Further deceleration in Polish manufacturing
Polish manufacturing PMI rose to 48.2 pts in January vs. 47.6 pts December, running above the market consensus (47.8 pts) and our forecast (48.0 pts). Thus, the index has now for three months in a row been running below the 50 pts threshold dividing expansion from contraction of activity. The index increase resulted from higher contributions of three of its five sub-indices (for new orders, employment, and inventories). Lower contributions of the sub-indices for output and suppliers' delivery times had an opposite impact.

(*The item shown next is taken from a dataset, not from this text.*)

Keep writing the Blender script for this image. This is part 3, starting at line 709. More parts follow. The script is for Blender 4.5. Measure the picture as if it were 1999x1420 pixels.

Scale of demand weakening has surprised manufactures
January recorded a slight increase in the total new orders sub-index given a continuing decline in the sub-index for new export orders. This indicates that external demand has weakened further while the decline in domestic orders has slowed down in January. However, it should be pointed out that the sub-index for total new orders continues to stay visibly below the 50 pts threshold. Further decline in the sub-index for export orders was signaled earlier by business survey results for the Eurozone (see MACROmap of 28/1/2019). On the other hand, especially noteworthy in the data structure is a sharp increase in the sub-index for stocks of finished goods which stood at the highest level since February 1999. This suggests that the scale of demand weakening has surprised manufacturers.
Production is decreasing at the fastest rate since June 2009
Amid a decline in new orders, the companies were clearing their production backlogs in previous months. Consequently, the output sub-index continued to stay above the 50 pts threshold, while production backlogs were plummeting. Nevertheless, output in manufacturing has been declining for three months and in January the pace of this drop was the fastest since June 2009. This shows that the outstanding orders buffer has dried out and the coming months are likely to see further decline in output (see MACROmap of 2/1/2019).
Economic growth to slow down in Q1
The January data about business climate in Polish manufacturing and in Poland's major trading partners (see MACRO of 28/1/2019) point to a high likelihood of a deeper than we expected slowdown of economic growth in 2019. This poses a downside risk to our forecast of GDP growth in Q1 (3.7% YoY vs. 4.9% in Q4).
Today's business survey results for Polish manufacturing are neutral for PLN and yields on Polish bonds.